WHAT THE EXERCISE ASKS - Copy the data that follows exactly. Include no pictures.

SOURCE EXCERPT -
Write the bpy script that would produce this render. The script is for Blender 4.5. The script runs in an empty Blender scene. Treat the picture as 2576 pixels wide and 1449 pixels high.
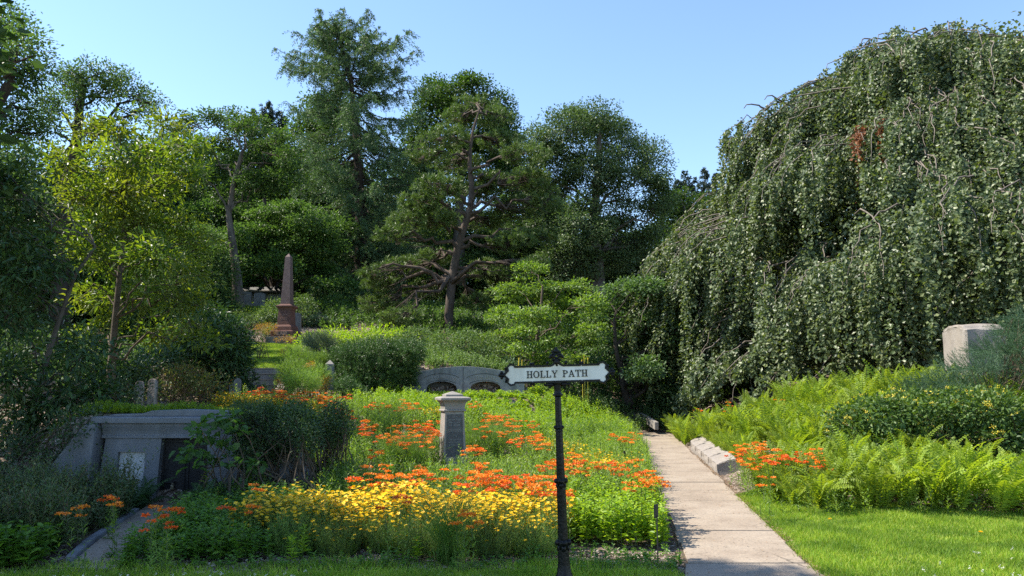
import bpy, bmesh, math
import numpy as np
from mathutils import Vector, Matrix

SC = bpy.context.scene
COL = SC.collection
R = math.radians
rng = np.random.default_rng(7)

# ------------------------------------------------------------------ camera, world, sun, exposure
PX_F, CX, CY = 1946.0, 1288.0, 724.5          # focal length and centre in 2576-wide pixels
PITCH = R(7.2)
CAM = np.array([0.0, 0.0, 1.6])
cam_data = bpy.data.cameras.new('camera')
cam_data.sensor_width = 36.0
cam_data.lens = 36.0 * PX_F / 2576.0
cam_data.clip_start = 0.05
cam_data.clip_end = 2000
cam = bpy.data.objects.new('camera', cam_data)
cam.location = CAM
cam.rotation_euler = (R(90) + PITCH, 0, 0)
COL.objects.link(cam)
SC.camera = cam

SUN_EL, SUN_BACK = R(51), R(6)
sun_vec = Vector((-math.cos(SUN_EL) * math.cos(SUN_BACK), math.cos(SUN_EL) * math.sin(SUN_BACK), math.sin(SUN_EL)))
world = bpy.data.worlds.new('World')
SC.world = world
world.use_nodes = True
wn = world.node_tree
bg = wn.nodes['Background']
sky = wn.nodes.new('ShaderNodeTexSky')
sky.sky_type = 'NISHITA'
sky.sun_disc = False
sky.sun_elevation = SUN_EL
sky.sun_rotation = math.atan2(sun_vec.x, sun_vec.y)
sky.altitude = 0
sky.air_density = 1.0
sky.dust_density = 0.1
sky.ozone_density = 3.0
wn.links.new(sky.outputs[0], bg.inputs[0])
bg.inputs[1].default_value = 0.14
sl = bpy.data.lights.new('sun', 'SUN')
sl.energy = 4.8
sl.angle = R(0.5)
sl.color = (1.0, 0.93, 0.80)
so = bpy.data.objects.new('sun', sl)
so.rotation_euler = (-sun_vec).to_track_quat('-Z', 'Y').to_euler()
so.location = (-20, 0, 30)
COL.objects.link(so)
SC.view_settings.view_transform = 'Standard'
SC.view_settings.look = 'None'
SC.view_settings.gamma = 1.0
SC.view_settings.exposure = 1.15
SC.render.resolution_x, SC.render.resolution_y = 1024, 576
try:
    SC.cycles.max_bounces = 10
    SC.cycles.diffuse_bounces = 8
    SC.cycles.transparent_max_bounces = 4
    SC.cycles.transmission_bounces = 6
    SC.cycles.use_denoising = False
except Exception:
    pass

# ------------------------------------------------------------------ image geometry helpers
def ray(u, v):
    x = (u - CX) / PX_F
    z = -(v - CY) / PX_F
    c, s = math.cos(PITCH), math.sin(PITCH)
    d = np.array([x, c - s * z, s + c * z])
    return d

def at(u, v, Y):
    d = ray(u, v)
    return CAM + d * (Y / d[1])

def norm(a):
    return a / np.maximum(np.linalg.norm(a, axis=-1, keepdims=True), 1e-9)

def sstep(a, b, x):
    t = np.clip((x - a) / (b - a), 0, 1)
    return t * t * (3 - 2 * t)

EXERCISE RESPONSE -
Write the bpy script that would produce this render. The script is for Blender 4.5. The script runs in an empty Blender scene. Treat the picture as 2576 pixels wide and 1449 pixels high.
import bpy, bmesh, math
import numpy as np
from mathutils import Vector, Matrix

SC = bpy.context.scene
COL = SC.collection
R = math.radians
rng = np.random.default_rng(7)

# ------------------------------------------------------------------ camera, world, sun, exposure
PX_F, CX, CY = 1946.0, 1288.0, 724.5          # focal length and centre in 2576-wide pixels
PITCH = R(7.2)
CAM = np.array([0.0, 0.0, 1.6])
cam_data = bpy.data.cameras.new('camera')
cam_data.sensor_width = 36.0
cam_data.lens = 36.0 * PX_F / 2576.0
cam_data.clip_start = 0.05
cam_data.clip_end = 2000
cam = bpy.data.objects.new('camera', cam_data)
cam.location = CAM
cam.rotation_euler = (R(90) + PITCH, 0, 0)
COL.objects.link(cam)
SC.camera = cam

SUN_EL, SUN_BACK = R(51), R(6)
sun_vec = Vector((-math.cos(SUN_EL) * math.cos(SUN_BACK), math.cos(SUN_EL) * math.sin(SUN_BACK), math.sin(SUN_EL)))
world = bpy.data.worlds.new('World')
SC.world = world
world.use_nodes = True
wn = world.node_tree
bg = wn.nodes['Background']
sky = wn.nodes.new('ShaderNodeTexSky')
sky.sky_type = 'NISHITA'
sky.sun_disc = False
sky.sun_elevation = SUN_EL
sky.sun_rotation = math.atan2(sun_vec.x, sun_vec.y)
sky.altitude = 0
sky.air_density = 1.0
sky.dust_density = 0.1
sky.ozone_density = 3.0
wn.links.new(sky.outputs[0], bg.inputs[0])
bg.inputs[1].default_value = 0.14
sl = bpy.data.lights.new('sun', 'SUN')
sl.energy = 4.8
sl.angle = R(0.5)
sl.color = (1.0, 0.93, 0.80)
so = bpy.data.objects.new('sun', sl)
so.rotation_euler = (-sun_vec).to_track_quat('-Z', 'Y').to_euler()
so.location = (-20, 0, 30)
COL.objects.link(so)
SC.view_settings.view_transform = 'Standard'
SC.view_settings.look = 'None'
SC.view_settings.gamma = 1.0
SC.view_settings.exposure = 1.15
SC.render.resolution_x, SC.render.resolution_y = 1024, 576
try:
    SC.cycles.max_bounces = 10
    SC.cycles.diffuse_bounces = 8
    SC.cycles.transparent_max_bounces = 4
    SC.cycles.transmission_bounces = 6
    SC.cycles.use_denoising = False
except Exception:
    pass

# ------------------------------------------------------------------ image geometry helpers
def ray(u, v):
    x = (u - CX) / PX_F
    z = -(v - CY) / PX_F
    c, s = math.cos(PITCH), math.sin(PITCH)
    d = np.array([x, c - s * z, s + c * z])
    return d

def at(u, v, Y):
    d = ray(u, v)
    return CAM + d * (Y / d[1])

def norm(a):
    return a / np.maximum(np.linalg.norm(a, axis=-1, keepdims=True), 1e-9)

def sstep(a, b, x):
    t = np.clip((x - a) / (b - a), 0, 1)
    return t * t * (3 - 2 * t)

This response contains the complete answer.